* _Provided data_:

* * * *

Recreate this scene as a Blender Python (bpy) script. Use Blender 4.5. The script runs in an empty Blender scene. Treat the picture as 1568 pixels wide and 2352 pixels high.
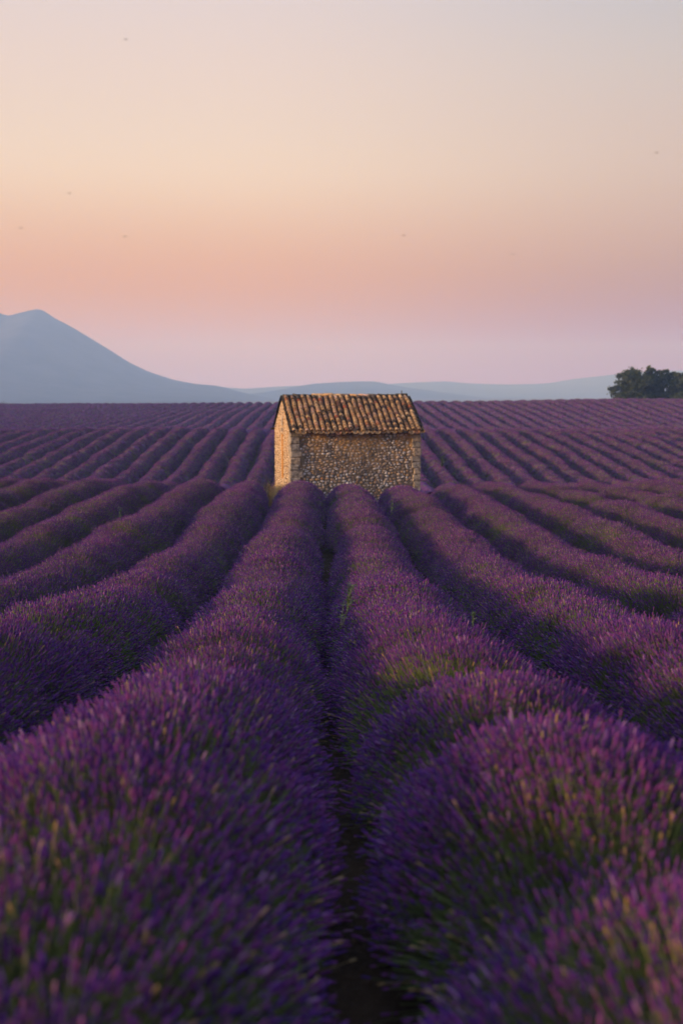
import bpy, math, random
import numpy as np
from mathutils import Vector, Matrix, Euler

rng = np.random.default_rng(7)
random.seed(7)
S = bpy.context.scene
COL = S.collection
R = math.radians


def lin(r, g, b):
    f = lambda c: (c / 255 / 12.92) if c / 255 <= 0.04045 else ((c / 255 + 0.055) / 1.055) ** 2.4
    return (f(r), f(g), f(b), 1.0)


# ------------------------------------------------------------------ camera
EYE = 1.9
cam_d = bpy.data.cameras.new('camera')
cam = bpy.data.objects.new('camera', cam_d)
COL.objects.link(cam)
cam_d.sensor_fit = 'VERTICAL'
cam_d.sensor_height = 36.0
cam_d.sensor_width = 24.0
cam_d.lens = 40.0
cam_d.clip_start = 0.05
cam_d.clip_end = 30000
cam.location = (0, 0, EYE)
PITCH, YAW = 6.03, 0.94
cam.rotation_euler = (R(90 - PITCH), 0, R(-YAW))
cam_d.dof.use_dof = True
cam_d.dof.focus_distance = 14.5
cam_d.dof.aperture_fstop = 1.6
S.camera = cam

# ------------------------------------------------------------------ world sky
SUN_EL, SUN_AZ = 8.0, 251.0          # azimuth: clockwise from +Y (the way the rows run)
w = bpy.data.worlds.new('World')
S.world = w
w.use_nodes = True
nt = w.node_tree
nt.nodes.clear()
N = nt.nodes.new
L = nt.links.new
tc = N('ShaderNodeTexCoord')
sep = N('ShaderNodeSeparateXYZ')
L(tc.outputs['Generated'], sep.inputs[0])
mz = N('ShaderNodeMapRange')
mz.inputs['From Min'].default_value = 0.0
mz.inputs['From Max'].default_value = 0.70
L(sep.outputs['Z'], mz.inputs['Value'])


def world_ramp(knots):
    """a smooth gradient over the sine of the elevation, through the given knots"""
    kz = np.array([q[0] for q in knots])
    kc = np.array([q[1] for q in knots])
    zz = np.linspace(-0.1, 0.8, 901)
    g_ = np.exp(-0.5 * (np.arange(-40, 41) / 14.0) ** 2)
    g_ /= g_.sum()
    sm = np.stack([np.convolve(np.pad(np.interp(zz, kz, kc[:, q]), 40, 'edge'), g_, 'valid') for q in range(3)], 1)
    stops = np.concatenate([np.linspace(0, 0.34, 25), [0.40, 0.47, 0.55, 0.62, 0.70]])
    cr = N('ShaderNodeValToRGB')
    cr.color_ramp.interpolation = 'LINEAR'
    e = cr.color_ramp.elements
    while len(e) < len(stops):
        e.new(0.5)
    for el, z in zip(e, stops):
        el.position = z / 0.70
        el.color = (*[float(np.interp(z, zz, sm[:, q])) for q in range(3)], 1)
    L(mz.outputs[0], cr.inputs[0])
    return cr


warm = world_ramp([(0.0, (0.639, 0.444, 1.100)), (0.0135, (0.623, 0.428, 1.088)), (0.038, (0.668, 0.331, 0.267)), (0.067, (0.737, 0.325, 0.020)),
         (0.093, (0.786, 0.331, 0.020)), (0.125, (0.833, 0.458, 0.201)), (0.18, (0.924, 0.696, 0.492)), (0.216, (0.873, 0.684, 0.544)),
         (0.265, (0.837, 0.667, 0.586)), (0.315, (0.775, 0.654, 0.640)), (0.45, (0.660, 0.690, 0.840)), (0.7, (0.540, 0.710, 1.100))])
cool = world_ramp([(0.0, (0.346, 0.039, 0.483)), (0.0135, (0.331, 0.020, 0.327)), (0.038, (0.339, 0.020, 0.020)), (0.067, (0.407, 0.125, 0.020)),
         (0.093, (0.457, 0.199, 0.020)), (0.125, (0.580, 0.335, 0.174)), (0.18, (0.663, 0.486, 0.366)), (0.216, (0.654, 0.503, 0.419)),
         (0.265, (0.617, 0.535, 0.494)), (0.315, (0.529, 0.516, 0.551)), (0.45, (0.550, 0.620, 0.800)), (0.7, (0.500, 0.680, 1.080))])
# azimuth: warmer towards the setting sun (left), cooler away from it
azm = N('ShaderNodeMapRange')
azm.interpolation_type = 'SMOOTHSTEP'
azm.inputs['From Min'].default_value = -0.10
azm.inputs['From Max'].default_value = 0.38
L(sep.outputs['X'], azm.inputs['Value'])
mixs = N('ShaderNodeMix')
mixs.data_type = 'RGBA'
L(azm.outputs[0], mixs.inputs['Factor'])
L(warm.outputs[0], mixs.inputs['A'])
L(cool.outputs[0], mixs.inputs['B'])
sky = N('ShaderNodeTexSky')
sky.sky_type = 'NISHITA'
sky.sun_disc = False
sky.sun_elevation = R(SUN_EL)
sky.sun_rotation = R(SUN_AZ)
sky.air_density = 1.0
sky.dust_density = 1.0
bg1 = N('ShaderNodeBackground')
L(mixs.outputs['Result'], bg1.inputs['Color'])
bg1.inputs['Strength'].default_value = 1.0
bg2 = N('ShaderNodeBackground')
L(sky.outputs[0], bg2.inputs['Color'])
bg2.inputs['Strength'].default_value = 0.004
add = N('ShaderNodeAddShader')
L(bg1.outputs[0], add.inputs[0])
L(bg2.outputs[0], add.inputs[1])
wo = N('ShaderNodeOutputWorld')
L(add.outputs[0], wo.inputs['Surface'])

# ------------------------------------------------------------------ sun
sd = bpy.data.lights.new('sun', 'SUN')
sun = bpy.data.objects.new('sun', sd)
COL.objects.link(sun)
sd.energy = 5.0
sd.color = (1.0, 0.67, 0.38)
sd.angle = R(4.0)
az, el = R(SUN_AZ), R(SUN_EL)
sdir = Vector((math.sin(az) * math.cos(el), math.cos(az) * math.cos(el), math.sin(el)))   # towards the sun
sun.rotation_euler = (-sdir).to_track_quat('-Z', 'Y').to_euler()
sun.location = sdir * 50

vs = S.view_settings
vs.view_transform = 'Standard'
vs.look = 'None'
vs.exposure = 0.0
vs.gamma = 1.0
vs.use_curve_mapping = False
S.cycles.volume_bounces = 2
S.cycles.max_bounces = 6
S.cycles.diffuse_bounces = 3
S.cycles.use_denoising = True


# ------------------------------------------------------------------ helpers
def tag(o, label=None, cat=None, group=None, kind=None):
    if label:
        o['label'] = label
    if cat:
        o['category'] = cat
    if group:
        o['group'] = group
    if kind:
        o['kind'] = kind
    return o


def empty(name, loc=(0, 0, 0), rz=0.0):
    o = bpy.data.objects.new(name, None)
    COL.objects.link(o)
    o.location = loc
    o.rotation_euler = (0, 0, rz)
    o.empty_display_size = 0.2
    return o


def mesh_from(name, verts, faces, mats=None, smooth=False, fmat=None):
    me = bpy.data.meshes.new(name)
    me.from_pydata([tuple(v) for v in verts], [], [tuple(f) for f in faces])
    for m in (mats or []):
        me.materials.append(m)
    if fmat is not None:
        me.polygons.foreach_set('material_index', np.asarray(fmat, dtype=np.int32))
    if smooth:
        me.polygons.foreach_set('use_smooth', np.ones(len(me.polygons), dtype=bool))
    me.update()
    return me


def link(name, me, parent=None):
    o = bpy.data.objects.new(name, me)
    COL.objects.link(o)
    if parent is not None:
        o.parent = parent
    return o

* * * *

* _Exercise description_:
Repeat the data in full and exactly. Omit pictures.

* _Finished task_:
Recreate this scene as a Blender Python (bpy) script. Use Blender 4.5. The script runs in an empty Blender scene. Treat the picture as 1568 pixels wide and 2352 pixels high.
import bpy, math, random
import numpy as np
from mathutils import Vector, Matrix, Euler

rng = np.random.default_rng(7)
random.seed(7)
S = bpy.context.scene
COL = S.collection
R = math.radians


def lin(r, g, b):
    f = lambda c: (c / 255 / 12.92) if c / 255 <= 0.04045 else ((c / 255 + 0.055) / 1.055) ** 2.4
    return (f(r), f(g), f(b), 1.0)


# ------------------------------------------------------------------ camera
EYE = 1.9
cam_d = bpy.data.cameras.new('camera')
cam = bpy.data.objects.new('camera', cam_d)
COL.objects.link(cam)
cam_d.sensor_fit = 'VERTICAL'
cam_d.sensor_height = 36.0
cam_d.sensor_width = 24.0
cam_d.lens = 40.0
cam_d.clip_start = 0.05
cam_d.clip_end = 30000
cam.location = (0, 0, EYE)
PITCH, YAW = 6.03, 0.94
cam.rotation_euler = (R(90 - PITCH), 0, R(-YAW))
cam_d.dof.use_dof = True
cam_d.dof.focus_distance = 14.5
cam_d.dof.aperture_fstop = 1.6
S.camera = cam

# ------------------------------------------------------------------ world sky
SUN_EL, SUN_AZ = 8.0, 251.0          # azimuth: clockwise from +Y (the way the rows run)
w = bpy.data.worlds.new('World')
S.world = w
w.use_nodes = True
nt = w.node_tree
nt.nodes.clear()
N = nt.nodes.new
L = nt.links.new
tc = N('ShaderNodeTexCoord')
sep = N('ShaderNodeSeparateXYZ')
L(tc.outputs['Generated'], sep.inputs[0])
mz = N('ShaderNodeMapRange')
mz.inputs['From Min'].default_value = 0.0
mz.inputs['From Max'].default_value = 0.70
L(sep.outputs['Z'], mz.inputs['Value'])


def world_ramp(knots):
    """a smooth gradient over the sine of the elevation, through the given knots"""
    kz = np.array([q[0] for q in knots])
    kc = np.array([q[1] for q in knots])
    zz = np.linspace(-0.1, 0.8, 901)
    g_ = np.exp(-0.5 * (np.arange(-40, 41) / 14.0) ** 2)
    g_ /= g_.sum()
    sm = np.stack([np.convolve(np.pad(np.interp(zz, kz, kc[:, q]), 40, 'edge'), g_, 'valid') for q in range(3)], 1)
    stops = np.concatenate([np.linspace(0, 0.34, 25), [0.40, 0.47, 0.55, 0.62, 0.70]])
    cr = N('ShaderNodeValToRGB')
    cr.color_ramp.interpolation = 'LINEAR'
    e = cr.color_ramp.elements
    while len(e) < len(stops):
        e.new(0.5)
    for el, z in zip(e, stops):
        el.position = z / 0.70
        el.color = (*[float(np.interp(z, zz, sm[:, q])) for q in range(3)], 1)
    L(mz.outputs[0], cr.inputs[0])
    return cr


warm = world_ramp([(0.0, (0.639, 0.444, 1.100)), (0.0135, (0.623, 0.428, 1.088)), (0.038, (0.668, 0.331, 0.267)), (0.067, (0.737, 0.325, 0.020)),
         (0.093, (0.786, 0.331, 0.020)), (0.125, (0.833, 0.458, 0.201)), (0.18, (0.924, 0.696, 0.492)), (0.216, (0.873, 0.684, 0.544)),
         (0.265, (0.837, 0.667, 0.586)), (0.315, (0.775, 0.654, 0.640)), (0.45, (0.660, 0.690, 0.840)), (0.7, (0.540, 0.710, 1.100))])
cool = world_ramp([(0.0, (0.346, 0.039, 0.483)), (0.0135, (0.331, 0.020, 0.327)), (0.038, (0.339, 0.020, 0.020)), (0.067, (0.407, 0.125, 0.020)),
         (0.093, (0.457, 0.199, 0.020)), (0.125, (0.580, 0.335, 0.174)), (0.18, (0.663, 0.486, 0.366)), (0.216, (0.654, 0.503, 0.419)),
         (0.265, (0.617, 0.535, 0.494)), (0.315, (0.529, 0.516, 0.551)), (0.45, (0.550, 0.620, 0.800)), (0.7, (0.500, 0.680, 1.080))])
# azimuth: warmer towards the setting sun (left), cooler away from it
azm = N('ShaderNodeMapRange')
azm.interpolation_type = 'SMOOTHSTEP'
azm.inputs['From Min'].default_value = -0.10
azm.inputs['From Max'].default_value = 0.38
L(sep.outputs['X'], azm.inputs['Value'])
mixs = N('ShaderNodeMix')
mixs.data_type = 'RGBA'
L(azm.outputs[0], mixs.inputs['Factor'])
L(warm.outputs[0], mixs.inputs['A'])
L(cool.outputs[0], mixs.inputs['B'])
sky = N('ShaderNodeTexSky')
sky.sky_type = 'NISHITA'
sky.sun_disc = False
sky.sun_elevation = R(SUN_EL)
sky.sun_rotation = R(SUN_AZ)
sky.air_density = 1.0
sky.dust_density = 1.0
bg1 = N('ShaderNodeBackground')
L(mixs.outputs['Result'], bg1.inputs['Color'])
bg1.inputs['Strength'].default_value = 1.0
bg2 = N('ShaderNodeBackground')
L(sky.outputs[0], bg2.inputs['Color'])
bg2.inputs['Strength'].default_value = 0.004
add = N('ShaderNodeAddShader')
L(bg1.outputs[0], add.inputs[0])
L(bg2.outputs[0], add.inputs[1])
wo = N('ShaderNodeOutputWorld')
L(add.outputs[0], wo.inputs['Surface'])

# ------------------------------------------------------------------ sun
sd = bpy.data.lights.new('sun', 'SUN')
sun = bpy.data.objects.new('sun', sd)
COL.objects.link(sun)
sd.energy = 5.0
sd.color = (1.0, 0.67, 0.38)
sd.angle = R(4.0)
az, el = R(SUN_AZ), R(SUN_EL)
sdir = Vector((math.sin(az) * math.cos(el), math.cos(az) * math.cos(el), math.sin(el)))   # towards the sun
sun.rotation_euler = (-sdir).to_track_quat('-Z', 'Y').to_euler()
sun.location = sdir * 50

vs = S.view_settings
vs.view_transform = 'Standard'
vs.look = 'None'
vs.exposure = 0.0
vs.gamma = 1.0
vs.use_curve_mapping = False
S.cycles.volume_bounces = 2
S.cycles.max_bounces = 6
S.cycles.diffuse_bounces = 3
S.cycles.use_denoising = True


# ------------------------------------------------------------------ helpers
def tag(o, label=None, cat=None, group=None, kind=None):
    if label:
        o['label'] = label
    if cat:
        o['category'] = cat
    if group:
        o['group'] = group
    if kind:
        o['kind'] = kind
    return o


def empty(name, loc=(0, 0, 0), rz=0.0):
    o = bpy.data.objects.new(name, None)
    COL.objects.link(o)
    o.location = loc
    o.rotation_euler = (0, 0, rz)
    o.empty_display_size = 0.2
    return o


def mesh_from(name, verts, faces, mats=None, smooth=False, fmat=None):
    me = bpy.data.meshes.new(name)
    me.from_pydata([tuple(v) for v in verts], [], [tuple(f) for f in faces])
    for m in (mats or []):
        me.materials.append(m)
    if fmat is not None:
        me.polygons.foreach_set('material_index', np.asarray(fmat, dtype=np.int32))
    if smooth:
        me.polygons.foreach_set('use_smooth', np.ones(len(me.polygons), dtype=bool))
    me.update()
    return me


def link(name, me, parent=None):
    o = bpy.data.objects.new(name, me)
    COL.objects.link(o)
    if parent is not None:
        o.parent = parent
    return o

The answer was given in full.